### Job
Copy everything in the data below exactly except the pictures.

### Collected data
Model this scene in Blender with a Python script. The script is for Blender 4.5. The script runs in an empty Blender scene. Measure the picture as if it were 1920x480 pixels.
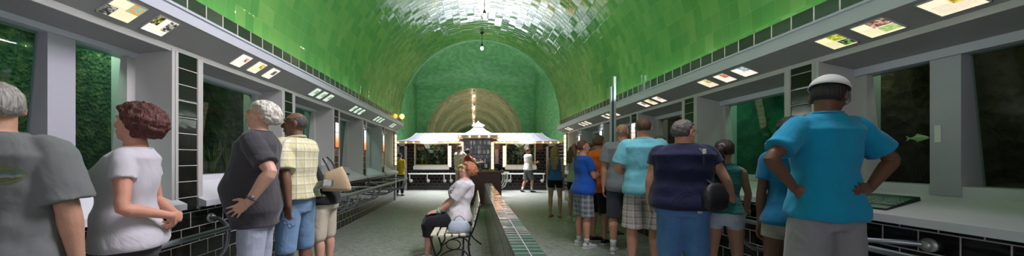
import bpy, bmesh, math, random
from mathutils import Vector, Matrix, Euler, noise
random.seed(7)
PI = math.pi
scene = bpy.context.scene
col = scene.collection

# ---------------------------------------------------------------- camera, world, exposure
cam_d = bpy.data.cameras.new('camera'); cam = bpy.data.objects.new('camera', cam_d); col.objects.link(cam)
cam.location = (0, 0, 1.3); cam.rotation_euler = (PI/2, 0, 0)
cam_d.sensor_width = 36; cam_d.lens = 650/1920*36; cam_d.shift_x = 72/1920; cam_d.shift_y = 60/1920
cam_d.clip_start = .02; cam_d.clip_end = 200
scene.camera = cam
w = bpy.data.worlds.new('world'); scene.world = w; w.use_nodes = True
w.node_tree.nodes['Background'].inputs[0].default_value = (1, .88, 1, 1)
w.node_tree.nodes['Background'].inputs[1].default_value = .24
scene.view_settings.view_transform = 'Standard'; scene.view_settings.look = 'None'
scene.view_settings.gamma = 1; scene.view_settings.use_curve_mapping = False
scene.view_settings.exposure = 0.36

def area(name, loc, size, power, color=(1, 1, 1), target=None, sy=None, spread=None):
    d = bpy.data.lights.new(name, 'AREA'); d.energy = power; d.color = color
    d.shape = 'RECTANGLE'; d.size = size; d.size_y = sy or size
    if spread: d.spread = spread
    o = bpy.data.objects.new(name, d); col.objects.link(o); o.location = loc
    if target is not None:
        o.rotation_euler = (Vector(target)-Vector(loc)).to_track_quat('-Z', 'Y').to_euler()
    return o
# skylight in the crown of the rotunda
area('skylight_lamp', (.1, 14.6, 7.0), 2.3, 400, (1, .95, 1), (.1, 14.6, 0), None, 1.3)
# added fill lights, hidden behind both cornice lips, shining up across the vault
for sx, x, z, tx in ((-1, -2.305, 2.468, 2.0), (1, 2.745, 2.378, -1.6)):
    for y in (0.2, 3.0, 5.8, 8.8):
        a = area('vault_fill', (x, y, z+.03), .03, 30, (.86, 1, .88), (tx, y, 4.35), 2.7)
        a.rotation_euler = Matrix(((0, 0, -(tx-x)), (1, 0, 0), (0, 0, 1))).to_euler() if False else a.rotation_euler
        dv = Vector((tx-x, 0, 4.35-z)).normalized()
        zz = -dv; yy = Vector((0, 1, 0)); xx = yy.cross(zz)
        a.rotation_euler = Matrix((xx, yy, zz)).transposed().to_euler()
# added fill lights brightening the vault beyond the rotunda, and the rotunda itself
for y in (20.5, 25, 30, 36):
    for sx in (-1, 1):
        area('far_vault_fill', (.05+sx*2.3, y, 2.65), .2, 45, (1, .93, .85), (.05-sx*1.2, y, 4.9), 3.5, 2.4)
for sx in (-1, 1): area('rotunda_fill', (.15+sx*2.7, 14.2, 2.9), .3, 26, (1, 1, .95), (.15-sx*1.0, 17.0, 5.6), 2.5, 2.8)
# fill light added behind the photographer, where the hall is left open
area('rear_fill', (.3, -3.6, 2.3), 3.6, 48, (1, .86, 1), (.2, 4, 1.2), 2.4)
# added overhead fill above the frame, brightening heads and shoulders; no skylight built
area('overhead_fill', (1.0, 2.9, 4.85), 1.0, 150, (1, .88, 1), (-1.4, 3.0, 1.0), 3.2, 1.9)

# ---------------------------------------------------------------- materials
MATS = {}
def nt(name):
    m = bpy.data.materials.new(name); m.use_nodes = True
    t = m.node_tree; b = t.nodes['Principled BSDF']
    return m, t, b
def N(t, typ, **kw):
    n = t.nodes.new(typ)
    for k, v in kw.items():
        if k == 'op': n.operation = v
        elif k == 'dt': n.data_type = v
        else: n.inputs[k].default_value = v
    return n
def M_(t, op, a, b=None, c=None):
    n = t.nodes.new('ShaderNodeMath'); n.operation = op
    for i, v in enumerate((a, b, c)):
        if v is None: continue
        if isinstance(v, (int, float)): n.inputs[i].default_value = v
        else: t.links.new(v, n.inputs[i])
    return n.outputs[0]
def V_(t, op, a, b=None):
    n = t.nodes.new('ShaderNodeVectorMath'); n.operation = op
    for i, v in enumerate((a, b)):
        if v is None: continue
        if isinstance(v, (tuple, list)): n.inputs[i].default_value = v
        elif isinstance(v, (int, float)): n.inputs[3].default_value = v
        else: t.links.new(v, n.inputs[i])
    return n.outputs[0]
def mixc(t, f, a, b):
    n = t.nodes.new('ShaderNodeMix'); n.data_type = 'RGBA'
    for i, v in ((0, f), (6, a), (7, b)):
        if isinstance(v, (int, float)): n.inputs[i].default_value = v
        elif isinstance(v, (tuple, list)): n.inputs[i].default_value = (*v[:3], 1)
        else: t.links.new(v, n.inputs[i])
    return n.outputs[2]
def ramp(t, f, stops, const=False):
    n = t.nodes.new('ShaderNodeValToRGB'); e = n.color_ramp.elements
    if const: n.color_ramp.interpolation = 'CONSTANT'
    while len(e) < len(stops): e.new(.5)
    for q, (p, c) in zip(e, stops): q.position = p; q.color = (*c, 1)
    t.links.new(f, n.inputs[0]); return n.outputs[0]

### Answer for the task
Model this scene in Blender with a Python script. The script is for Blender 4.5. The script runs in an empty Blender scene. Measure the picture as if it were 1920x480 pixels.
import bpy, bmesh, math, random
from mathutils import Vector, Matrix, Euler, noise
random.seed(7)
PI = math.pi
scene = bpy.context.scene
col = scene.collection

# ---------------------------------------------------------------- camera, world, exposure
cam_d = bpy.data.cameras.new('camera'); cam = bpy.data.objects.new('camera', cam_d); col.objects.link(cam)
cam.location = (0, 0, 1.3); cam.rotation_euler = (PI/2, 0, 0)
cam_d.sensor_width = 36; cam_d.lens = 650/1920*36; cam_d.shift_x = 72/1920; cam_d.shift_y = 60/1920
cam_d.clip_start = .02; cam_d.clip_end = 200
scene.camera = cam
w = bpy.data.worlds.new('world'); scene.world = w; w.use_nodes = True
w.node_tree.nodes['Background'].inputs[0].default_value = (1, .88, 1, 1)
w.node_tree.nodes['Background'].inputs[1].default_value = .24
scene.view_settings.view_transform = 'Standard'; scene.view_settings.look = 'None'
scene.view_settings.gamma = 1; scene.view_settings.use_curve_mapping = False
scene.view_settings.exposure = 0.36

def area(name, loc, size, power, color=(1, 1, 1), target=None, sy=None, spread=None):
    d = bpy.data.lights.new(name, 'AREA'); d.energy = power; d.color = color
    d.shape = 'RECTANGLE'; d.size = size; d.size_y = sy or size
    if spread: d.spread = spread
    o = bpy.data.objects.new(name, d); col.objects.link(o); o.location = loc
    if target is not None:
        o.rotation_euler = (Vector(target)-Vector(loc)).to_track_quat('-Z', 'Y').to_euler()
    return o
# skylight in the crown of the rotunda
area('skylight_lamp', (.1, 14.6, 7.0), 2.3, 400, (1, .95, 1), (.1, 14.6, 0), None, 1.3)
# added fill lights, hidden behind both cornice lips, shining up across the vault
for sx, x, z, tx in ((-1, -2.305, 2.468, 2.0), (1, 2.745, 2.378, -1.6)):
    for y in (0.2, 3.0, 5.8, 8.8):
        a = area('vault_fill', (x, y, z+.03), .03, 30, (.86, 1, .88), (tx, y, 4.35), 2.7)
        a.rotation_euler = Matrix(((0, 0, -(tx-x)), (1, 0, 0), (0, 0, 1))).to_euler() if False else a.rotation_euler
        dv = Vector((tx-x, 0, 4.35-z)).normalized()
        zz = -dv; yy = Vector((0, 1, 0)); xx = yy.cross(zz)
        a.rotation_euler = Matrix((xx, yy, zz)).transposed().to_euler()
# added fill lights brightening the vault beyond the rotunda, and the rotunda itself
for y in (20.5, 25, 30, 36):
    for sx in (-1, 1):
        area('far_vault_fill', (.05+sx*2.3, y, 2.65), .2, 45, (1, .93, .85), (.05-sx*1.2, y, 4.9), 3.5, 2.4)
for sx in (-1, 1): area('rotunda_fill', (.15+sx*2.7, 14.2, 2.9), .3, 26, (1, 1, .95), (.15-sx*1.0, 17.0, 5.6), 2.5, 2.8)
# fill light added behind the photographer, where the hall is left open
area('rear_fill', (.3, -3.6, 2.3), 3.6, 48, (1, .86, 1), (.2, 4, 1.2), 2.4)
# added overhead fill above the frame, brightening heads and shoulders; no skylight built
area('overhead_fill', (1.0, 2.9, 4.85), 1.0, 150, (1, .88, 1), (-1.4, 3.0, 1.0), 3.2, 1.9)

# ---------------------------------------------------------------- materials
MATS = {}
def nt(name):
    m = bpy.data.materials.new(name); m.use_nodes = True
    t = m.node_tree; b = t.nodes['Principled BSDF']
    return m, t, b
def N(t, typ, **kw):
    n = t.nodes.new(typ)
    for k, v in kw.items():
        if k == 'op': n.operation = v
        elif k == 'dt': n.data_type = v
        else: n.inputs[k].default_value = v
    return n
def M_(t, op, a, b=None, c=None):
    n = t.nodes.new('ShaderNodeMath'); n.operation = op
    for i, v in enumerate((a, b, c)):
        if v is None: continue
        if isinstance(v, (int, float)): n.inputs[i].default_value = v
        else: t.links.new(v, n.inputs[i])
    return n.outputs[0]
def V_(t, op, a, b=None):
    n = t.nodes.new('ShaderNodeVectorMath'); n.operation = op
    for i, v in enumerate((a, b)):
        if v is None: continue
        if isinstance(v, (tuple, list)): n.inputs[i].default_value = v
        elif isinstance(v, (int, float)): n.inputs[3].default_value = v
        else: t.links.new(v, n.inputs[i])
    return n.outputs[0]
def mixc(t, f, a, b):
    n = t.nodes.new('ShaderNodeMix'); n.data_type = 'RGBA'
    for i, v in ((0, f), (6, a), (7, b)):
        if isinstance(v, (int, float)): n.inputs[i].default_value = v
        elif isinstance(v, (tuple, list)): n.inputs[i].default_value = (*v[:3], 1)
        else: t.links.new(v, n.inputs[i])
    return n.outputs[2]
def ramp(t, f, stops, const=False):
    n = t.nodes.new('ShaderNodeValToRGB'); e = n.color_ramp.elements
    if const: n.color_ramp.interpolation = 'CONSTANT'
    while len(e) < len(stops): e.new(.5)
    for q, (p, c) in zip(e, stops): q.position = p; q.color = (*c, 1)
    t.links.new(f, n.inputs[0]); return n.outputs[0]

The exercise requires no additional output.